**AIM OF THE TASK**
Print every line of the listing exactly, please.

Start AVAILABLE DATA

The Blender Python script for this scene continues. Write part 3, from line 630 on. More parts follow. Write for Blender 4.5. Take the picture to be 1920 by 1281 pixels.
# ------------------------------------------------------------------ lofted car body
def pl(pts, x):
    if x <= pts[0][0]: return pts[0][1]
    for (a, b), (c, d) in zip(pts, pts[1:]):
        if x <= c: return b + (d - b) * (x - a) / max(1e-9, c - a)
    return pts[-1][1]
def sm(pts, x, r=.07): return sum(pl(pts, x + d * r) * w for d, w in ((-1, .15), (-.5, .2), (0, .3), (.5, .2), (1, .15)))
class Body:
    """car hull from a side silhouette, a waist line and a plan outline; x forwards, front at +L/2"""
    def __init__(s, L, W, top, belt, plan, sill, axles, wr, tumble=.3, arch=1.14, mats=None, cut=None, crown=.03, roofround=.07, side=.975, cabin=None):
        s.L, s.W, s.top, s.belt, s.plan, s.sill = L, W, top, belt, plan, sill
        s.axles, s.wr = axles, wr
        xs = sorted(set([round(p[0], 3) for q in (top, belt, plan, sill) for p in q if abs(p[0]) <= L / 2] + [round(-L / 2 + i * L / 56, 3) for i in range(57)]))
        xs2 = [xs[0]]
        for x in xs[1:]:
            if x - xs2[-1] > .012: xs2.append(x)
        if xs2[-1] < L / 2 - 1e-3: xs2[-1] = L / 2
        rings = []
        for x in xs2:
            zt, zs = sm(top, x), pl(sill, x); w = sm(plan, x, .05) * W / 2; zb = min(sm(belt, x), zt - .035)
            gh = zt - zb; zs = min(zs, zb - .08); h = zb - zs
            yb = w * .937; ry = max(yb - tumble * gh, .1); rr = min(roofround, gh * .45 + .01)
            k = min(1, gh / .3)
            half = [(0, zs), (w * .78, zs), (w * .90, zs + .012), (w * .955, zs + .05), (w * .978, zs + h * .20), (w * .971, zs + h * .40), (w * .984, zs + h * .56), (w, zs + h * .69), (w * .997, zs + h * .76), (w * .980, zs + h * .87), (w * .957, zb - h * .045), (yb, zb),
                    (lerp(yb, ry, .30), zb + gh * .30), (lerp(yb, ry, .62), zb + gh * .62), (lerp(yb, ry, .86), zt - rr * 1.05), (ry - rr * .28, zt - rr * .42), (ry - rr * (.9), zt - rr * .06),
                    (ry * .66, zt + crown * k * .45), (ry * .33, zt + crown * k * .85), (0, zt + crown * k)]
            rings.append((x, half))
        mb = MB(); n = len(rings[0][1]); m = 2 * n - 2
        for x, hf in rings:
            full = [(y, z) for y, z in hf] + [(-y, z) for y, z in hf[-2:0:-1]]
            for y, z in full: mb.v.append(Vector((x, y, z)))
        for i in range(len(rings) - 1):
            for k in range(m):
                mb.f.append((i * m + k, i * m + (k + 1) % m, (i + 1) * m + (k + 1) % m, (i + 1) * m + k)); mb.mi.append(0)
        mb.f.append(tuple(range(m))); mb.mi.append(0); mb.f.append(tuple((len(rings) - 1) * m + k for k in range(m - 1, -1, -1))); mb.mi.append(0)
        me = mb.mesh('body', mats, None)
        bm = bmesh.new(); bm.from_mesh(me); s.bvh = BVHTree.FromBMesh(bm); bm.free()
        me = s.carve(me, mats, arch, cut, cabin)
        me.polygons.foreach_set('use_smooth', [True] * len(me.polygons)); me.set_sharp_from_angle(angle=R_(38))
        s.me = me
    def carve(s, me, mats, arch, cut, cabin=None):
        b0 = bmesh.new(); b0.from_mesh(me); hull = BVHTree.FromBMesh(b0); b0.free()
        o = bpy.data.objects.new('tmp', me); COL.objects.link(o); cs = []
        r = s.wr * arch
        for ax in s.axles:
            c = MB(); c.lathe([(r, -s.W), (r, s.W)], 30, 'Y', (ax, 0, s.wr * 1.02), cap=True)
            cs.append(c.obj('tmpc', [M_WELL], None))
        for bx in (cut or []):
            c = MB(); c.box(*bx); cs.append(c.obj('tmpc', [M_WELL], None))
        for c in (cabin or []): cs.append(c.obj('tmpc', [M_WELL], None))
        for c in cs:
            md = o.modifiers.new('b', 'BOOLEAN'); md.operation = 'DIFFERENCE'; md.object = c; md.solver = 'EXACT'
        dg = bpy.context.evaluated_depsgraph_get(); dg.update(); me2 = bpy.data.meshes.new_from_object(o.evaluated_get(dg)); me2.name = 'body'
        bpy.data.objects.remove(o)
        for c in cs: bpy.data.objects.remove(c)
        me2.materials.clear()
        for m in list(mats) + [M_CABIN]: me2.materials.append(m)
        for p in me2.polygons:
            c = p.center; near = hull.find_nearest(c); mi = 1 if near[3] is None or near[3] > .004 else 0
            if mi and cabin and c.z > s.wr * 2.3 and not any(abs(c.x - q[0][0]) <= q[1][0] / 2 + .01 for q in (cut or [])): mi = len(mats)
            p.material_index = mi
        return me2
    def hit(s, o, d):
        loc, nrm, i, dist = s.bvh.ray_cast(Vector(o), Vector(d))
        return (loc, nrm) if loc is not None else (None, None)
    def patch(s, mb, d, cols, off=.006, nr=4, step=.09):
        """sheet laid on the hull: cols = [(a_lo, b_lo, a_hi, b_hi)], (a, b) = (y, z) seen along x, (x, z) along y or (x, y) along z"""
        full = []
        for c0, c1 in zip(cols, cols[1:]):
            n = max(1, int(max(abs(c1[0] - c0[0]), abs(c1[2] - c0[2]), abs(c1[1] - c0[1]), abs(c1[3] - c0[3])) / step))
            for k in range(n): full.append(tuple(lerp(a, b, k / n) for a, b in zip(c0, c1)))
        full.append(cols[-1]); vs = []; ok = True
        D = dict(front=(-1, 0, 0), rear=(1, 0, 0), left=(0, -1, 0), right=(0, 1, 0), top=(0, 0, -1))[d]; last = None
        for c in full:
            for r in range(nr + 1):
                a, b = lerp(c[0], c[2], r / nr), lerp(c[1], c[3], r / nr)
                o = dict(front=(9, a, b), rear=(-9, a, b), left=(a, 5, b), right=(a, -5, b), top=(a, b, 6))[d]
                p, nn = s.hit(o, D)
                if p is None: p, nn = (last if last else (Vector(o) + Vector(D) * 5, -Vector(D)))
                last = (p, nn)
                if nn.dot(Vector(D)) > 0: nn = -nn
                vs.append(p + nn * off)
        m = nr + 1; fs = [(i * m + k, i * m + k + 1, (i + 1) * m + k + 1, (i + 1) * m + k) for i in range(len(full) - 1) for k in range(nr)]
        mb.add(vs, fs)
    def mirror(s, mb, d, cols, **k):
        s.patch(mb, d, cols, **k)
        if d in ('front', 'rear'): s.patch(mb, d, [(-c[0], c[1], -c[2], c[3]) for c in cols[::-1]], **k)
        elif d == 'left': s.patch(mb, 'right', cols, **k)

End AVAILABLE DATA

**TASK OUTPUT**
The Blender Python script for this scene continues. Write part 3, from line 630 on. More parts follow. Write for Blender 4.5. Take the picture to be 1920 by 1281 pixels.
# ------------------------------------------------------------------ lofted car body
def pl(pts, x):
    if x <= pts[0][0]: return pts[0][1]
    for (a, b), (c, d) in zip(pts, pts[1:]):
        if x <= c: return b + (d - b) * (x - a) / max(1e-9, c - a)
    return pts[-1][1]
def sm(pts, x, r=.07): return sum(pl(pts, x + d * r) * w for d, w in ((-1, .15), (-.5, .2), (0, .3), (.5, .2), (1, .15)))
class Body:
    """car hull from a side silhouette, a waist line and a plan outline; x forwards, front at +L/2"""
    def __init__(s, L, W, top, belt, plan, sill, axles, wr, tumble=.3, arch=1.14, mats=None, cut=None, crown=.03, roofround=.07, side=.975, cabin=None):
        s.L, s.W, s.top, s.belt, s.plan, s.sill = L, W, top, belt, plan, sill
        s.axles, s.wr = axles, wr
        xs = sorted(set([round(p[0], 3) for q in (top, belt, plan, sill) for p in q if abs(p[0]) <= L / 2] + [round(-L / 2 + i * L / 56, 3) for i in range(57)]))
        xs2 = [xs[0]]
        for x in xs[1:]:
            if x - xs2[-1] > .012: xs2.append(x)
        if xs2[-1] < L / 2 - 1e-3: xs2[-1] = L / 2
        rings = []
        for x in xs2:
            zt, zs = sm(top, x), pl(sill, x); w = sm(plan, x, .05) * W / 2; zb = min(sm(belt, x), zt - .035)
            gh = zt - zb; zs = min(zs, zb - .08); h = zb - zs
            yb = w * .937; ry = max(yb - tumble * gh, .1); rr = min(roofround, gh * .45 + .01)
            k = min(1, gh / .3)
            half = [(0, zs), (w * .78, zs), (w * .90, zs + .012), (w * .955, zs + .05), (w * .978, zs + h * .20), (w * .971, zs + h * .40), (w * .984, zs + h * .56), (w, zs + h * .69), (w * .997, zs + h * .76), (w * .980, zs + h * .87), (w * .957, zb - h * .045), (yb, zb),
                    (lerp(yb, ry, .30), zb + gh * .30), (lerp(yb, ry, .62), zb + gh * .62), (lerp(yb, ry, .86), zt - rr * 1.05), (ry - rr * .28, zt - rr * .42), (ry - rr * (.9), zt - rr * .06),
                    (ry * .66, zt + crown * k * .45), (ry * .33, zt + crown * k * .85), (0, zt + crown * k)]
            rings.append((x, half))
        mb = MB(); n = len(rings[0][1]); m = 2 * n - 2
        for x, hf in rings:
            full = [(y, z) for y, z in hf] + [(-y, z) for y, z in hf[-2:0:-1]]
            for y, z in full: mb.v.append(Vector((x, y, z)))
        for i in range(len(rings) - 1):
            for k in range(m):
                mb.f.append((i * m + k, i * m + (k + 1) % m, (i + 1) * m + (k + 1) % m, (i + 1) * m + k)); mb.mi.append(0)
        mb.f.append(tuple(range(m))); mb.mi.append(0); mb.f.append(tuple((len(rings) - 1) * m + k for k in range(m - 1, -1, -1))); mb.mi.append(0)
        me = mb.mesh('body', mats, None)
        bm = bmesh.new(); bm.from_mesh(me); s.bvh = BVHTree.FromBMesh(bm); bm.free()
        me = s.carve(me, mats, arch, cut, cabin)
        me.polygons.foreach_set('use_smooth', [True] * len(me.polygons)); me.set_sharp_from_angle(angle=R_(38))
        s.me = me
    def carve(s, me, mats, arch, cut, cabin=None):
        b0 = bmesh.new(); b0.from_mesh(me); hull = BVHTree.FromBMesh(b0); b0.free()
        o = bpy.data.objects.new('tmp', me); COL.objects.link(o); cs = []
        r = s.wr * arch
        for ax in s.axles:
            c = MB(); c.lathe([(r, -s.W), (r, s.W)], 30, 'Y', (ax, 0, s.wr * 1.02), cap=True)
            cs.append(c.obj('tmpc', [M_WELL], None))
        for bx in (cut or []):
            c = MB(); c.box(*bx); cs.append(c.obj('tmpc', [M_WELL], None))
        for c in (cabin or []): cs.append(c.obj('tmpc', [M_WELL], None))
        for c in cs:
            md = o.modifiers.new('b', 'BOOLEAN'); md.operation = 'DIFFERENCE'; md.object = c; md.solver = 'EXACT'
        dg = bpy.context.evaluated_depsgraph_get(); dg.update(); me2 = bpy.data.meshes.new_from_object(o.evaluated_get(dg)); me2.name = 'body'
        bpy.data.objects.remove(o)
        for c in cs: bpy.data.objects.remove(c)
        me2.materials.clear()
        for m in list(mats) + [M_CABIN]: me2.materials.append(m)
        for p in me2.polygons:
            c = p.center; near = hull.find_nearest(c); mi = 1 if near[3] is None or near[3] > .004 else 0
            if mi and cabin and c.z > s.wr * 2.3 and not any(abs(c.x - q[0][0]) <= q[1][0] / 2 + .01 for q in (cut or [])): mi = len(mats)
            p.material_index = mi
        return me2
    def hit(s, o, d):
        loc, nrm, i, dist = s.bvh.ray_cast(Vector(o), Vector(d))
        return (loc, nrm) if loc is not None else (None, None)
    def patch(s, mb, d, cols, off=.006, nr=4, step=.09):
        """sheet laid on the hull: cols = [(a_lo, b_lo, a_hi, b_hi)], (a, b) = (y, z) seen along x, (x, z) along y or (x, y) along z"""
        full = []
        for c0, c1 in zip(cols, cols[1:]):
            n = max(1, int(max(abs(c1[0] - c0[0]), abs(c1[2] - c0[2]), abs(c1[1] - c0[1]), abs(c1[3] - c0[3])) / step))
            for k in range(n): full.append(tuple(lerp(a, b, k / n) for a, b in zip(c0, c1)))
        full.append(cols[-1]); vs = []; ok = True
        D = dict(front=(-1, 0, 0), rear=(1, 0, 0), left=(0, -1, 0), right=(0, 1, 0), top=(0, 0, -1))[d]; last = None
        for c in full:
            for r in range(nr + 1):
                a, b = lerp(c[0], c[2], r / nr), lerp(c[1], c[3], r / nr)
                o = dict(front=(9, a, b), rear=(-9, a, b), left=(a, 5, b), right=(a, -5, b), top=(a, b, 6))[d]
                p, nn = s.hit(o, D)
                if p is None: p, nn = (last if last else (Vector(o) + Vector(D) * 5, -Vector(D)))
                last = (p, nn)
                if nn.dot(Vector(D)) > 0: nn = -nn
                vs.append(p + nn * off)
        m = nr + 1; fs = [(i * m + k, i * m + k + 1, (i + 1) * m + k + 1, (i + 1) * m + k) for i in range(len(full) - 1) for k in range(nr)]
        mb.add(vs, fs)
    def mirror(s, mb, d, cols, **k):
        s.patch(mb, d, cols, **k)
        if d in ('front', 'rear'): s.patch(mb, d, [(-c[0], c[1], -c[2], c[3]) for c in cols[::-1]], **k)
        elif d == 'left': s.patch(mb, 'right', cols, **k)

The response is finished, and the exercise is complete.